Emigration has more to it than just leaving a particular territory. It’s about leaving time. It is a departure from the present. From reality. The authentic experience of time can only be had when living in one’s own land. In one’s own space.
For an artist, it is about the deadening of talent. The talent invariably and inevitably feeds on the juices of the native language and native culture, native spaces and landscapes, sounds and smells. And too small a percentage of emigrant artists have found a voice of their own in another culture in the past or will find it in the future. Too many are forever doomed to create between the Ъ and Ь pronunciation signs that don’t have their own sound and so their language is voiceless, a dull and painful “y-y-y” sound expressing just one emotion of angst. But if an artist still has a chance to turn angst into art, the person outside the creative arts simply turns bitter and succumbs.

Amazingly, historical memory works the same way. Russians are used to “emigrating” from their past. Endless regime changes have taught them to burn bridges. Each new era wants to destroy the memory of the previous era, and resentfully severs all ties with the past, and builds life anew, burning everything that went before. This makes each new attempt to build a bright future futile. Inevitably, the eyes of new “Bolsheviks” who want to try to build a brave new world by erasing the values of the past are empty and dead.

How is it possible for us, the living, to understand that it is impossible to break with the past without becoming dead?
It is impossible to leave the country and continue to understand and feel it.

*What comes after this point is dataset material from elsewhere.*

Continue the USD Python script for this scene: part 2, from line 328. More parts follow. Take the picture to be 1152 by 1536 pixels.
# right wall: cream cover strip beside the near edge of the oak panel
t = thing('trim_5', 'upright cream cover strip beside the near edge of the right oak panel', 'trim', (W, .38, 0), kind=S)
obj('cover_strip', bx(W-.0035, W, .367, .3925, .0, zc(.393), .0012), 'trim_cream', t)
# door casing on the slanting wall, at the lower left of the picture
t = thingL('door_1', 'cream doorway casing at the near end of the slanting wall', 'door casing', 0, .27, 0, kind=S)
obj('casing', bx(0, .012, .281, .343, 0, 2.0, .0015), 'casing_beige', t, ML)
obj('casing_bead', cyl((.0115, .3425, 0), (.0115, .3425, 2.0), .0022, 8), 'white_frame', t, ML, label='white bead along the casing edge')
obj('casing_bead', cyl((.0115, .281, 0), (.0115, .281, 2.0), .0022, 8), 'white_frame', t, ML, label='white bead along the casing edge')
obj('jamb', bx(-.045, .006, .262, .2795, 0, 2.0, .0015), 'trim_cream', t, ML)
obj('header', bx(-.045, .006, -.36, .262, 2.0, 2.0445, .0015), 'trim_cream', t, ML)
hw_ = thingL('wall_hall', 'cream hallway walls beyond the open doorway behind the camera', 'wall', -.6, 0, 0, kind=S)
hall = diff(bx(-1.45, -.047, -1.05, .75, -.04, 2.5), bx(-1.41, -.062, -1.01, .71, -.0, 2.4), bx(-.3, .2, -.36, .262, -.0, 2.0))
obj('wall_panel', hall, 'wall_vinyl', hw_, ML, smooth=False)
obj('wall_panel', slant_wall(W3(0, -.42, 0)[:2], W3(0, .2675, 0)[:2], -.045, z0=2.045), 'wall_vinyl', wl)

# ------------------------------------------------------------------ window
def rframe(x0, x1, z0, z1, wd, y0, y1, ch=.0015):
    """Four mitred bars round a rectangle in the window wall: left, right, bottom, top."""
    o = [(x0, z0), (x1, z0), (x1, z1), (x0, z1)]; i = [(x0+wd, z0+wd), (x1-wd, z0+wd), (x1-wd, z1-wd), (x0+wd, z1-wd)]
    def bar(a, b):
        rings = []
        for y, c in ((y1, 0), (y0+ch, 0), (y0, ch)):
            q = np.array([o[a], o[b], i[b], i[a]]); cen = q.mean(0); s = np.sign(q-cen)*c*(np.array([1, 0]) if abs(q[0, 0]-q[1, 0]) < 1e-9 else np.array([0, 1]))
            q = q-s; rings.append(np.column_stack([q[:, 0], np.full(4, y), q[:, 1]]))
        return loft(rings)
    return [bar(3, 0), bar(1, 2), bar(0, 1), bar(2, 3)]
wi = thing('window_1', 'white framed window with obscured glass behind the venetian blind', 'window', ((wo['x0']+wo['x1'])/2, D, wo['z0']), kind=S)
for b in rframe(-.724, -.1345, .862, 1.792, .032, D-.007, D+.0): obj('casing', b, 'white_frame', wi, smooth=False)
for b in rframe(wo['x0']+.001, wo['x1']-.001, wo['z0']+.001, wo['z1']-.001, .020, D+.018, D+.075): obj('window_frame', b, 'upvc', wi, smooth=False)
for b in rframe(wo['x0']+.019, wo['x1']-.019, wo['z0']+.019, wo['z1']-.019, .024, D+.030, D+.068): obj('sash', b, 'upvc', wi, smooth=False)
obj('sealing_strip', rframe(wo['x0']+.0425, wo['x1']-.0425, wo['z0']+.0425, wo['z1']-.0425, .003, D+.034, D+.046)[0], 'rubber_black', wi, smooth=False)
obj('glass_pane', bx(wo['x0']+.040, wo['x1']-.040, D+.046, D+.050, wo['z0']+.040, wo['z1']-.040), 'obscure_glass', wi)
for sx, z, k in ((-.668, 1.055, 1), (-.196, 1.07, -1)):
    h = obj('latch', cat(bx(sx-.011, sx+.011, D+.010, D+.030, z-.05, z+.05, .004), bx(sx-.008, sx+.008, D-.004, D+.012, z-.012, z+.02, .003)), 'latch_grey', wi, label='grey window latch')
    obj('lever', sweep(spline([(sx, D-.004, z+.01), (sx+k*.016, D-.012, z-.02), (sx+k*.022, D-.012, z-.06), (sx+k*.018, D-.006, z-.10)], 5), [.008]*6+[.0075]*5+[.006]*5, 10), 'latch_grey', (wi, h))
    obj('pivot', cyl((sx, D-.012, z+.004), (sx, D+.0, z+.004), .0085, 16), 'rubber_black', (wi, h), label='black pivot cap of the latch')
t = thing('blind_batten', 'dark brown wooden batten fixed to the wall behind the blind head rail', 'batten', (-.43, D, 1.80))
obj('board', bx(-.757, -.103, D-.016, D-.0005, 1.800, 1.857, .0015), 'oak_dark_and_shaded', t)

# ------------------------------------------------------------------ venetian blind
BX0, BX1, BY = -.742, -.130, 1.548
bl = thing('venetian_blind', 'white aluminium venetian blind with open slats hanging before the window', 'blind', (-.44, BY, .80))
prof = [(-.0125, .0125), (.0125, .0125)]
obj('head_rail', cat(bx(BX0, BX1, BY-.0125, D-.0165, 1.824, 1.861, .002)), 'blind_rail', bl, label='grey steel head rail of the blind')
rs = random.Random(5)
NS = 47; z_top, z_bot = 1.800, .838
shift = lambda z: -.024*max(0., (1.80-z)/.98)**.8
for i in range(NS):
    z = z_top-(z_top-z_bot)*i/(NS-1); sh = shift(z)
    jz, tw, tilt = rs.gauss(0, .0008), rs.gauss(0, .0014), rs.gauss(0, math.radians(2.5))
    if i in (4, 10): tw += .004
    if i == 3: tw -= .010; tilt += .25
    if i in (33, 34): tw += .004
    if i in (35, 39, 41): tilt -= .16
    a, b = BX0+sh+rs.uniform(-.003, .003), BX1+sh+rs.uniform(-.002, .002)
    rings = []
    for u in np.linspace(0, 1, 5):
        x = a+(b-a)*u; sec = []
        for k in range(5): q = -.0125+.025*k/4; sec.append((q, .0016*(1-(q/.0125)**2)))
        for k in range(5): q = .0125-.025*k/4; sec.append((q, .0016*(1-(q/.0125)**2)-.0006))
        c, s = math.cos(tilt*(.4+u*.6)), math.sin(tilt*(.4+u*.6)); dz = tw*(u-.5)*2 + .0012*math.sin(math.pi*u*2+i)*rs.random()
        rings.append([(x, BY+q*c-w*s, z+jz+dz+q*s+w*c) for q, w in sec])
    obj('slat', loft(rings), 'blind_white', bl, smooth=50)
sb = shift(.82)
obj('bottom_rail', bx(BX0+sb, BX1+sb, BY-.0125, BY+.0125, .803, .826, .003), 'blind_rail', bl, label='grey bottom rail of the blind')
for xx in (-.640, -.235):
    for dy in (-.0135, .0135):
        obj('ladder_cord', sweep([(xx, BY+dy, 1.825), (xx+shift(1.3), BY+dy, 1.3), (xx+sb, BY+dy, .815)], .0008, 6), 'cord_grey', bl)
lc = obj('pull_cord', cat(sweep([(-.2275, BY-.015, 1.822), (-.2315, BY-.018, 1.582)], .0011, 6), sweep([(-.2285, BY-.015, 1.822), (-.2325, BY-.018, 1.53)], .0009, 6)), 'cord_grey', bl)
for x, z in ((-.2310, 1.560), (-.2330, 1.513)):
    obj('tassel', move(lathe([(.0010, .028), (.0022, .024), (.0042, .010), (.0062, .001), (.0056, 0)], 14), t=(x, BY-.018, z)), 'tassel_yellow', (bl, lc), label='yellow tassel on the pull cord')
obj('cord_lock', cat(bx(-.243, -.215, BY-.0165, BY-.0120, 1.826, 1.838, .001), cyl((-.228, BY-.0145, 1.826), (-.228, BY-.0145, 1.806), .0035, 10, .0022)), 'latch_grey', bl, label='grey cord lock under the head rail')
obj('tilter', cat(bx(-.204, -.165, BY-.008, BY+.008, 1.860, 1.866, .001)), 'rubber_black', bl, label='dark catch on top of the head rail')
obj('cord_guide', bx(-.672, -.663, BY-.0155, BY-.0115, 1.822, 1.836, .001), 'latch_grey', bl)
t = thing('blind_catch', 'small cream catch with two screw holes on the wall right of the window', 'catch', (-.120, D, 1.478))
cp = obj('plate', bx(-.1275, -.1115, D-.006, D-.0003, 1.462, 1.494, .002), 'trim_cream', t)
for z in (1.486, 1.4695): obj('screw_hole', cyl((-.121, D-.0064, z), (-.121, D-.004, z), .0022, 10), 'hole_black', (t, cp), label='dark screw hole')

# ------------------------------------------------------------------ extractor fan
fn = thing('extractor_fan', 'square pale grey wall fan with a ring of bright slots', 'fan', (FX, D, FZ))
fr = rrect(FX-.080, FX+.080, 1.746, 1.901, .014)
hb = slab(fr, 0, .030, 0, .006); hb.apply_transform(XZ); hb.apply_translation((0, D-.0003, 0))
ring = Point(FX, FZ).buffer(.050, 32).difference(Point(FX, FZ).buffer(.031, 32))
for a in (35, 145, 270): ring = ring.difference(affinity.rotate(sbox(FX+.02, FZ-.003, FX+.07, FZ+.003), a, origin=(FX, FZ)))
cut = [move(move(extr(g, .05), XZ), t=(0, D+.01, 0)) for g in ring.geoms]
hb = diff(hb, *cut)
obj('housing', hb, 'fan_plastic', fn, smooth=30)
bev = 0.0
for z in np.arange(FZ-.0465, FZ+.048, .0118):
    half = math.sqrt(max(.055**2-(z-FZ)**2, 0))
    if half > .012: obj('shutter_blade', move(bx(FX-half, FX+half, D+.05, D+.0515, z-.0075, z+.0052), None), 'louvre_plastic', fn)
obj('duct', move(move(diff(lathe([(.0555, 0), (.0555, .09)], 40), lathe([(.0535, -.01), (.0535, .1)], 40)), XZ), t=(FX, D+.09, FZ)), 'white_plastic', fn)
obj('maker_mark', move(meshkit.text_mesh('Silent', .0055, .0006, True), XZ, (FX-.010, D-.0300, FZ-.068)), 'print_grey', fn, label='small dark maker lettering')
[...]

A native land is not an abstract notion. Not an image. Motherland is family. Motherland. Mother Land. A notion that, with the endless erasing of all borders, the Europeans are losing. A notion which is still alive in Russians.
This is why a Russian person does not think about voluntary emigration. He does not think of his homeland as a social project or a boss who will decide everything for him, but as a family. And he cannot voluntarily abandon his Motherland. Relatives. Animals. Work. Friends. Plants that need watering. Dusty books, and so on...
By the same token, he cannot participate in the destruction of his Motherland, regardless of the circumstances.
That is, if he is genuinely Russian.
More precisely, if he is a human being. Because the sense of Motherland is not about ethnicity. It is about being human. And just like a person is not given two lives, there will never be two motherlands.
Because the Motherland is about life. And emigration is about death.
And death, like life, must be lived with dignity.